お疲れ様です、スナフキンです。
以前自分の好きな百人一首の和歌を何作か紹介していたのですが、改めて詠み返してみると、その他にも魅力的な作品がいくつもあり、定期的に書き記していきたいと思いましたので、また再びご紹介していきたいと思います。
今回の作者は、『古今和歌集』を編纂し、『仮名序』を著した大歌人、紀貫之の作品。
〈第35番〉
人はいさ 心もしらず ふるさとは 花ぞ昔の 香ににほひける
(訳:人の心は変わりやすいものだから、今のあなたの気持ちは、さあどうだか分かりません。しかし、この古くから慣れ親しんだ場所の梅だけは、昔のままの懐かしい香りで私を迎えてくれます。)
この歌は、紀貫之が大和国(現在の奈良県)の長谷寺に参詣するために泊まっていた宿を訪れたときに詠んだ歌と言われている。
その宿の主人が、
『宿はここにいつもあるのに、あなたはとっても久しぶりではないですか』
と皮肉を言ってきた。
それに対して貫之はこの歌を詠み、そばに咲いていた梅の枝を折り、それを渡したと言われている。

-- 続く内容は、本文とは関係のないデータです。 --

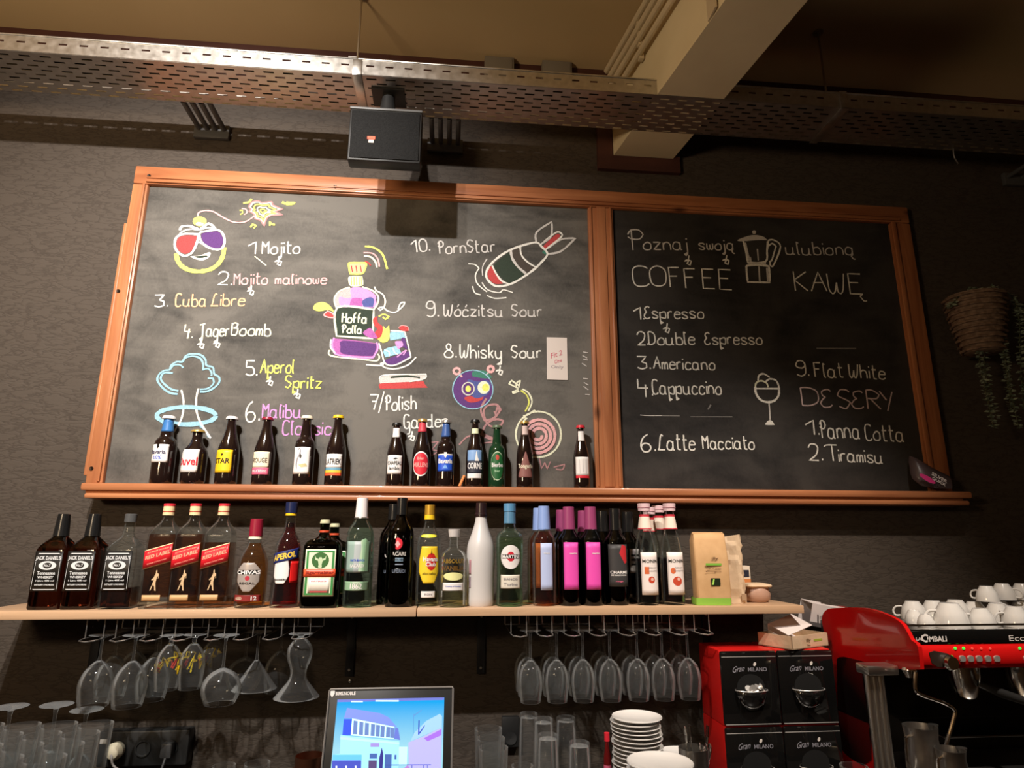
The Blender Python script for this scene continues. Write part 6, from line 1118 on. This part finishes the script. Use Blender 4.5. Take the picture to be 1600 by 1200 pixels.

『人の心は変わりやすいものだけど、昔なじみの里の梅だけは、昔のままの懐かしい香りを放って私を迎えてくれる』
という貫之のウィットに富んだ、当意即妙な返し。初めてこの歌を理解した時、非常に上手いと唸ってしまったことを覚えています。
この歌の相手が、男性か女性かは分からないそうです。
どちらとも取れるとは思うのですが、これが女性だと、『昔のままの懐かしい香り』を放ってくれているのは貴女ですと、二人の間の遠い昔の恋愛を暗示していたかもしれないと思うとなかなかロマンチックですね。
読み手に想像をかき立たせる和歌の魅力、大人になるにしたがい、より味わい深く感じられるようになってきた気がします。